- _Exercise goal_: Below are some records. Output the lines from the first one through the line that holds "return tag(o, label, 'box', grp)", exactly as written, with no pictures.

═══

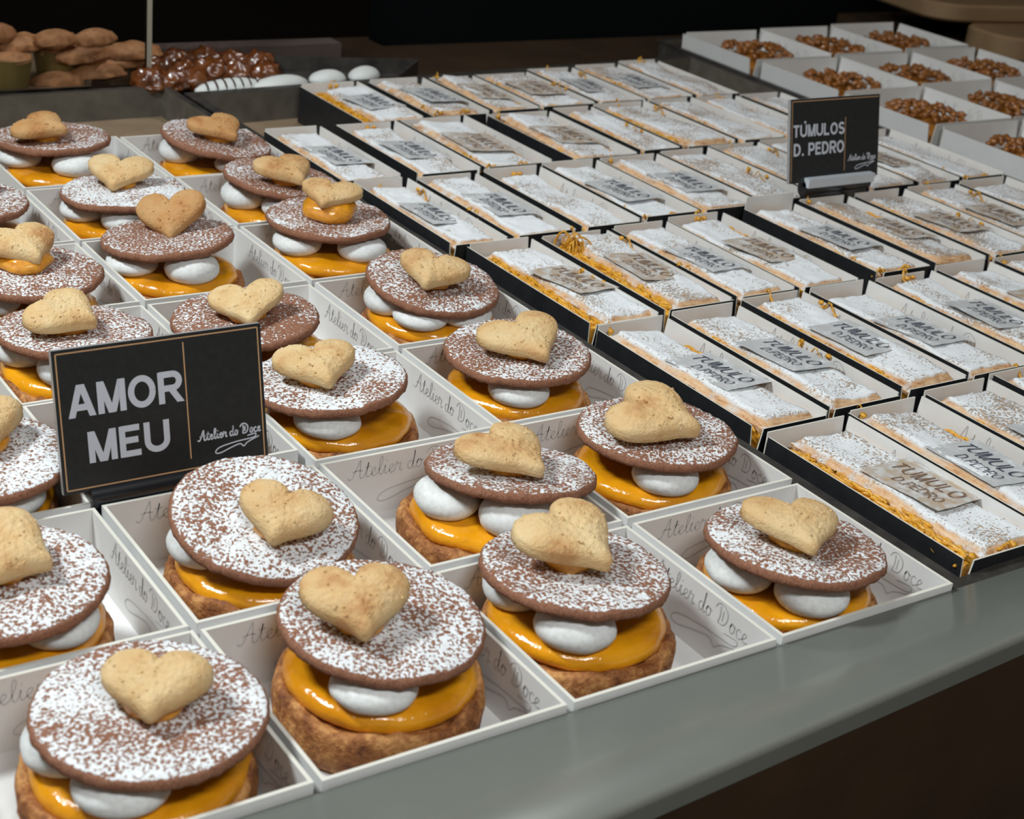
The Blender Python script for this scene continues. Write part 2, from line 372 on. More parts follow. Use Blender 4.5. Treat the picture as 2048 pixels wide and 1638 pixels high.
def panel_box(x0, x1, y0, y1, z1, seed, out, name, label, grp, flare=.012, gap=.03, t=.008, logo_right=True, backup=0, zb=FL + .025, side=True):
    """open box of four separate card panels"""
    rnd = random.Random(seed); w, l = x1 - x0, y1 - y0; h = z1 - zb; b = MB()
    b.hexa([(t, t, 0), (w - t, t, 0), (w - t, l - t, 0), (t, l - t, 0), (t, t, .006), (w - t, t, .006), (w - t, l - t, .006), (t, l - t, .006)], [out] + [0] * 5)
    def pan(a, c, nrm, hh):        # bottom edge a->c, nrm points outwards
        a, c, nrm = Vector(a), Vector(c), Vector(nrm); f = flare * rnd.uniform(.3, 1.4); d = (c - a).normalized()
        g0, g1 = gap * rnd.uniform(.25, 1.1), gap * rnd.uniform(.25, 1.1)
        up = Vector((0, 0, hh)); ta, tc = a + up + nrm * f + d * g0, c + up + nrm * f - d * g1
        i = nrm * -t
        # winding: inner face then outer
        b.hexa([a + i, c + i, c, a, ta + i, tc + i, tc, ta], [out, 1, 0, 1, out, 1] if True else None)
        return a, c, ta, tc, nrm
    pan((0, 0, 0), (w, 0, 0), (0, -1, 0), h + rnd.uniform(-.01, .005))
    B = pan((w, l, 0), (0, l, 0), (0, 1, 0), h + backup + rnd.uniform(-.008, .01))
    Rr = pan((w, 0, 0), (w, l, 0), (1, 0, 0), h + rnd.uniform(-.006, .01))
    pan((0, l, 0), (0, 0, 0), (-1, 0, 0), h + rnd.uniform(-.01, .006))
    if logo_right:
        a, c, ta, tc, nn = Rr
        def fn(u, v):
            k = v / h; y = c.y - u; x = w + (ta.x - w) * k - t - .0022; return (x, y, v)
        logo(b, fn, l * .22, h * .55, l * .60, .0045, 2)
    o = obj(name, b.mesh(name, [m_paper, m_edge, m_print, m_blackcard]), None, (x0, y0, zb))
    return tag(o, label, 'box', grp)

# ------------------------------------------------------------------ tart parts
def cookie_mesh(seed):
    b = MB(); N = 140; r0 = .382; rows = []
    prof = [(0.02, -.026), (.55, -.028), (.93, -.025), (.985, -.015), (1.0, .0), (.99, .016), (.965, .026)] + [(.965 - .945 * k / 12, .028 + .012 * math.sin(k / 12 * 1.5)) for k in range(1, 13)]
    for q, (rr, z) in enumerate(prof):
        row = []
        for j in range(N):
            a = 2 * math.pi * j / N; ca, sa = math.cos(a), math.sin(a)
            k = 1 + .018 * nz(ca * 1.6 + seed * 3, sa * 1.6) + .012 * nz(ca * 9 + seed, sa * 9, z * 30) + (.012 * nz(ca * 24 + seed, sa * 24, z * 90) if rr > .9 else 0)
            x, y = ca * rr * r0 * k, sa * rr * r0 * k
            dz = .010 * nz(x * 7 + seed, y * 7) + .006 * nz(x * 42, y * 42, seed)
            row.append((x, y, z + dz))
        rows.append(row)
    b.grid(rows, 0, True); b.cap(rows[0], 0, True); b.cap(rows[-1], 0)
    return b.mesh('cookie', [m_cookie])
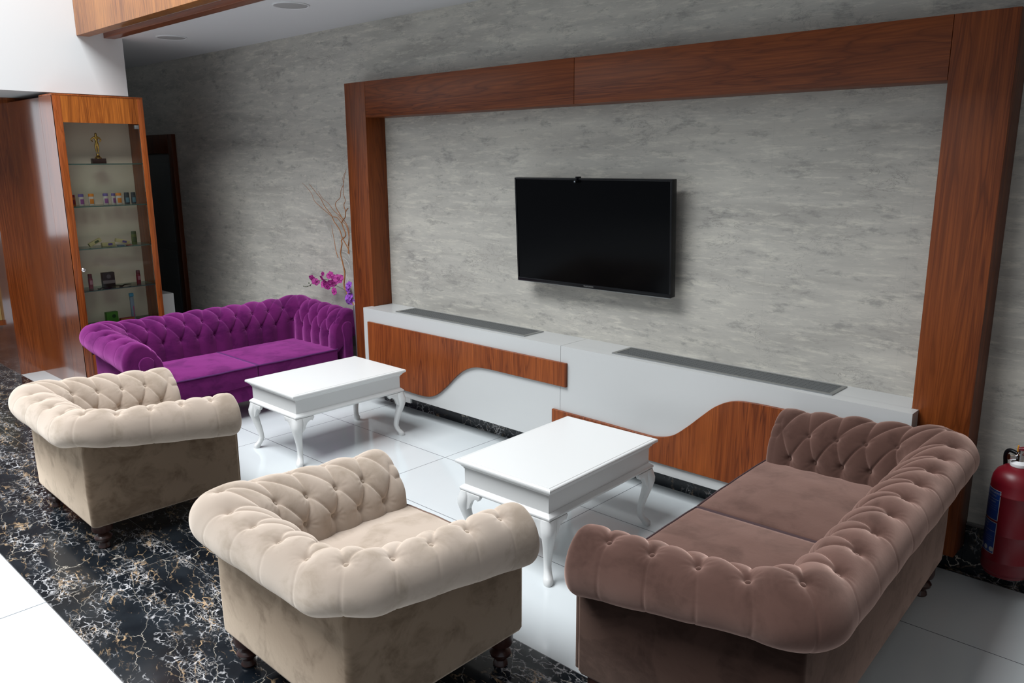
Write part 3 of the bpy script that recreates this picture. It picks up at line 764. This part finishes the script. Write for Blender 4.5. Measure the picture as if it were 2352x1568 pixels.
bottle(-1.552, SH2, cA, cR, cR, .092, .046, 'amber bottle with crimson cap, first at the left of the bottle shelf')
bottle(-1.484, SH2, cW, cP, cM, .096, .048, 'cream bottle with lilac cap between the amber bottle and an orange-capped one', .2)
bottle(-1.404, SH2, cW, cO, cO, .096, .046, 'cream bottle with orange cap standing alone left of the shelf middle', -.2)
bottle(-1.288, SH2, cW, cP, cM, .096, .046, 'cream bottle with lilac cap standing alone at the shelf middle')
bottle(-1.214, SH2, cW, cP, cM, .094, .040, 'cream bottle with lilac cap half behind an orange-capped one', .3, -2.225)
bottle(-1.180, SH2, cW, cO, cO, .096, .050, 'cream bottle with orange cap next to two dark bottles')
bottle(-1.112, SH2, cD, cD, cB, .098, .046, 'dark grey bottle next to the orange-capped bottle')
bottle(-1.056, SH2, cD, cD, cB, .098, .042, 'dark grey bottle, last at the right of the bottle shelf')
cY = flat('pale_yellow_card', (.50, .45, .20)); cV = flat('violet_print', (.09, .06, .24)); cG = flat('olive_plastic', (.10, .14, .02)); cGd = flat('dark_green_print', (.05, .08, .02))
def carton(y, z, rx, ry, label, l=.115, x=-2.19, rz=0.0, patch=None):
    c = thing('soap_carton', label, 'soap box', (x, y, z), PI/2+rz, 'soap boxes on the third shelf')
    for nm, mm, a, bb in (('carton', cY, (-l/2, -.018, 0), (l/2, .018, .030)), ('printed_patch', patch or cV, (-.006, -.0185, .006), (.030, -.018, .024))):
        o = MB().box(a, bb).build(nm, mm, c, bevel=.0008 if nm == 'carton' else 0); o.data.transform(Matrix.Rotation(ry, 4, 'Y'))
    return c
carton(-1.415, SH3+.0265, 0, -.45, 'yellow soap box propped up on its left end', .105, patch=cGd)
carton(-1.315, SH3+.0005, 0, -.0, 'yellow soap box lying flat in the middle of the shelf', .105)
carton(-1.205, SH3+.019, 0, .28, 'yellow soap box tilted down to the right', .115, x=-2.175)
bottle(-1.088, SH3, cG, cGd, cGd, .112, .046, 'olive green bottle at the right end of the soap shelf', group='toiletries in the showcase')
tag(MB().box((-2.16, -1.255, SH3+.0003), (-2.12, -1.205, SH3+.004)).build('paper_packet', flat('blue_paper', (.10, .16, .30))), 'thin blue packet lying flat by the soap boxes', 'packet')
tag(MB().box((-2.15, -1.185, SH3+.0003), (-2.11, -1.145, SH3+.004)).build('paper_packet', flat('red_paper', (.40, .05, .04))), 'thin red packet lying flat by the soap boxes', 'packet')
def tubeb(y, label, h):
    b = thing('spray_can', label, 'spray can', (-2.2, y, SH4), PI/2, 'dark red cans on the fourth shelf')
    MB().lathe([(.017, .0005), (.018, .003), (.018, h*.66), (.016, h*.70)], (0, 0, 0), 18).build('can_body', cR, b, smooth=True)
    MB().lathe([(.0165, h*.705), (.0165, h*.97), (.014, h)], (0, 0, 0), 18).build('cap', flat('maroon_plastic', (.10, .006, .015)), b, smooth=True)
    MB().box((-.010, -.0186, h*.30), (.010, -.0165, h*.58)).build('label_sticker', flat('pink_print', (.42, .18, .22)), b)
tubeb(-1.490, 'dark red can at the left of the fourth shelf', .128); tubeb(-1.088, 'dark red can at the right of the fourth shelf', .120)
bx = thing('gift_carton', 'black carton with a grey band on the fourth shelf', 'box', (-2.22, -1.338, SH4), PI/2)
MB().box((-.050, -.022, .0005), (.050, .022, .125)).build('carton', flat('black_card', (.010, .010, .014)), bx, bevel=.001)
MB().box((-.0502, -.0226, .030), (.0502, -.0218, .058)).build('grey_band', flat('grey_print', (.16, .15, .15)), bx)
MB().lathe([(.018, 0), (.018, .0008), (.014, .0008)], (0, 0, 0), 20).build('round_emblem', flat('grey_emblem', (.09, .09, .10)), bx).data.transform(Matrix.Translation((0, -.0222, .090)) @ Matrix.Rotation(PI/2, 4, 'X'))
def razor(y, x, rz, label):
    o = thing('razor', label, 'razor', (x, y, SH4+.004), rz, 'razors on the fourth shelf')
    MB().tube([(-.055, 0, .002), (-.02, 0, .010), (.02, .002, .008), (.050, .004, .004)], [.004, .005, .004, .003], 8).build('handle', M['black'], o, smooth=True)
    MB().box((-.064, -.018, -.003), (-.054, .018, .005)).build('razor_head', M['black'], o, bevel=.001)
razor(-1.400, -2.13, 1.9, 'black razor lying in front of the left red can')
razor(-1.300, -2.12, 1.4, 'black razor lying in front of the black carton')
razor(-1.215, -2.15, 1.9, 'black razor lying right of the black carton')
gb = thing('soap_carton', 'bright green box with a round dark emblem on the lowest shelf', 'box', (-2.22, -1.345, SH5), PI/2)
MB().box((-.048, -.025, .0005), (.048, .025, .092)).build('carton', flat('green_card', (.055, .20, .015)), gb, bevel=.001)
MB().lathe([(.016, 0), (.016, .0008), (.011, .0008)], (0, 0, 0), 20).build('round_emblem', flat('black_green_print', (.01, .05, .01)), gb).data.transform(Matrix.Translation((.012, -.0255, .055)) @ Matrix.Rotation(PI/2, 4, 'X'))
rd = thing('toothpaste_carton', 'flat red and gold box on the lowest shelf', 'box', (-2.2, -1.225, SH5), PI/2)
MB().box((-.058, -.022, .0005), (.058, .022, .026)).build('carton', flat('red_card', (.30, .02, .012)), rd, bevel=.001)
MB().box((-.0582, -.0225, .014), (.0582, -.0218, .022)).build('gold_stripe', flat('gold_print', (.40, .22, .04)), rd)
tb = thing('toothbrush_pack', 'tall clear toothbrush pack with blue top on the lowest shelf', 'toothbrush pack', (-2.21, -1.163, SH5), PI/2)
o = MB().box((-.016, -.010, .0005), (.016, .010, .205)).build('pack', flat('pale_blue_plastic', (.22, .30, .36), .3), tb, bevel=.004)
MB().box((-.0175, -.0115, .2055), (.0175, .0115, .236)).build('blue_top', flat('aqua_plastic', (.06, .28, .42)), tb, bevel=.003)
MB().box((.002, -.0112, .02), (.008, -.0103, .12)).build('brush', flat('pink_plastic', (.5, .06, .16)), tb)

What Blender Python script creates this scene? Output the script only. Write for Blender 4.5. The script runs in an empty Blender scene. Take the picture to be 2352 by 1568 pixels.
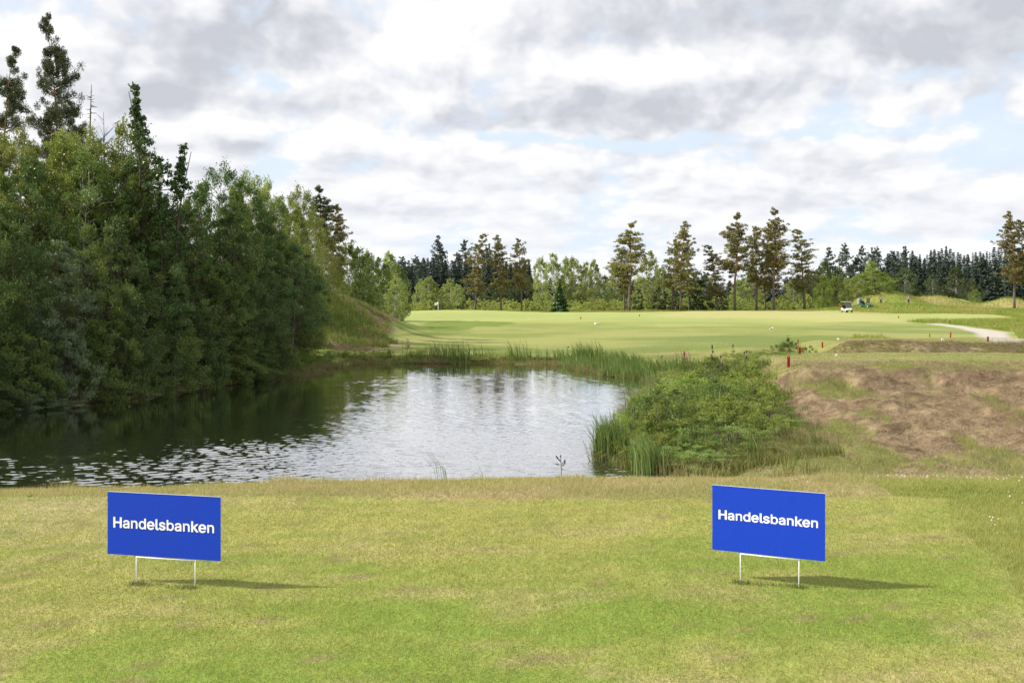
import bpy, math, random
import numpy as np
from mathutils import Vector, Matrix
from mathutils.geometry import tessellate_polygon
rng = np.random.default_rng(11)
random.seed(5)
scene = bpy.context.scene
col = scene.collection

# ------------------------------------------------------------------ camera
FP, CX, HY, EYE = 2613.3, 1176.0, 705.0, 1.65      # focal length / horizon in units of a 2352 px wide frame
cam_d = bpy.data.cameras.new('camera'); cam = bpy.data.objects.new('camera', cam_d); col.objects.link(cam)
cam_d.sensor_width = 36; cam_d.lens = 40.0; cam_d.shift_y = -(784 - HY) / 2352.0
cam_d.clip_start = 0.1; cam_d.clip_end = 6000
cam.location = (0, 0, EYE); cam.rotation_euler = (math.pi / 2, 0, 0)
scene.camera = cam

# ------------------------------------------------------------------ light
SUN_DIR = Vector((-0.98, -0.06, 0.0)).normalized()   # horizontal direction towards the sun
SUN_EL = math.radians(39)
EXPOSURE = 0.95
sd = Vector((SUN_DIR.x * math.cos(SUN_EL), SUN_DIR.y * math.cos(SUN_EL), math.sin(SUN_EL)))
sun_d = bpy.data.lights.new('sun', 'SUN'); sun = bpy.data.objects.new('sun', sun_d); col.objects.link(sun)
sun_d.energy = 3.3; sun_d.angle = math.radians(2.2); sun_d.color = (1.0, 0.93, 0.80)
sun.rotation_euler = sd.to_track_quat('Z', 'Y').to_euler(); sun.location = (-60, 40, 60)
vs = scene.view_settings
vs.view_transform = 'Standard'; vs.look = 'None'; vs.gamma = 1; vs.exposure = EXPOSURE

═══

- _Solution below_:
The Blender Python script for this scene continues. Write part 2, from line 372 on. More parts follow. Use Blender 4.5. Treat the picture as 2048 pixels wide and 1638 pixels high.
def panel_box(x0, x1, y0, y1, z1, seed, out, name, label, grp, flare=.012, gap=.03, t=.008, logo_right=True, backup=0, zb=FL + .025, side=True):
    """open box of four separate card panels"""
    rnd = random.Random(seed); w, l = x1 - x0, y1 - y0; h = z1 - zb; b = MB()
    b.hexa([(t, t, 0), (w - t, t, 0), (w - t, l - t, 0), (t, l - t, 0), (t, t, .006), (w - t, t, .006), (w - t, l - t, .006), (t, l - t, .006)], [out] + [0] * 5)
    def pan(a, c, nrm, hh):        # bottom edge a->c, nrm points outwards
        a, c, nrm = Vector(a), Vector(c), Vector(nrm); f = flare * rnd.uniform(.3, 1.4); d = (c - a).normalized()
        g0, g1 = gap * rnd.uniform(.25, 1.1), gap * rnd.uniform(.25, 1.1)
        up = Vector((0, 0, hh)); ta, tc = a + up + nrm * f + d * g0, c + up + nrm * f - d * g1
        i = nrm * -t
        # winding: inner face then outer
        b.hexa([a + i, c + i, c, a, ta + i, tc + i, tc, ta], [out, 1, 0, 1, out, 1] if True else None)
        return a, c, ta, tc, nrm
    pan((0, 0, 0), (w, 0, 0), (0, -1, 0), h + rnd.uniform(-.01, .005))
    B = pan((w, l, 0), (0, l, 0), (0, 1, 0), h + backup + rnd.uniform(-.008, .01))
    Rr = pan((w, 0, 0), (w, l, 0), (1, 0, 0), h + rnd.uniform(-.006, .01))
    pan((0, l, 0), (0, 0, 0), (-1, 0, 0), h + rnd.uniform(-.01, .006))
    if logo_right:
        a, c, ta, tc, nn = Rr
        def fn(u, v):
            k = v / h; y = c.y - u; x = w + (ta.x - w) * k - t - .0022; return (x, y, v)
        logo(b, fn, l * .22, h * .55, l * .60, .0045, 2)
    o = obj(name, b.mesh(name, [m_paper, m_edge, m_print, m_blackcard]), None, (x0, y0, zb))
    return tag(o, label, 'box', grp)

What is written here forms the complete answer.